1.03.2010

welcome to the future

I saw something the other day that said "1990 was twenty years ago." People I graduated with have children in elementary school. I am now the same age my mother was when she had me.

Just saying....a new year brings a spectrum of emotions.

Speaking of the way-back-when, as I ponder possible resolutions I'm reminded of an elementary school mantra that was always directed at the underachievers. Remember what the teacher would always say about incomplete assignments?


Something is better than nothing.


And to this day, I agree. Even though I dared never leave an assignment unfinished (lest I fall from my gleaming pedestal of perfection), I still got the drift. And I much prefer that message to the more demanding directive of "if something is worth doing, it's worth doing right." Which of course is fine and dandy in spirit. But I like most people have certain areas of life where I am completely content with being afloat in a sea of mediocrity. Mostly trivial things. Math, for instance.

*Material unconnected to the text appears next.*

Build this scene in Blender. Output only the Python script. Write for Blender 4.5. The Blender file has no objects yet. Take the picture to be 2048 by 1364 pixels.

What I'm getting at is more or less a lesson in realism. There are reasons we all haven't accomplished our every goal up to this point, and they usually have to do with those darn personal shortcomings that we just can't seem to shake. I could have cleaned the kitchen today and, flush with determination, declared that in the spirit of bettering myself, no soiled utensil shall grace our counter top from this day forward, forever and ever, amen.

And that, friends, is called "delusion."

I'm lazy. The dish soap dries out my hands, I hate scrubbing, and frankly my ability to turn a blind eye far surpasses my ability to self-motivate. I hold all these truths as self-evident. That being said, my list of resolutions focuses on something being better than nothing. Instead of stringent diets, budgets, or god forbid sobriety, I am instead focusing my attention on smaller goals. For example:

Eat smaller portions
Polishing off plates that can be confused with serving platters is decidedly south of sexy.

Eat only when hungry
Snacks make the belt buckle disappear, not the boredom.

Lay off the weeknight hooch
Simply making it through another day does not (always) qualify as reason for a nightcap.

Buy fewer rounds
He's a hook-up, not an investment opportunity. Spend hard-earned money in a way that does not include ultimately searching for your other sock as a payoff.

Occasionally break a sweat
How many chubby guys do you approach in bars? Case in point.


Those are the big ones, and of course they're all connected in one way or another. Hopefully taking small steps still gets me somewhere.


I mean, it's not the 90's anymore. It's time to get serious.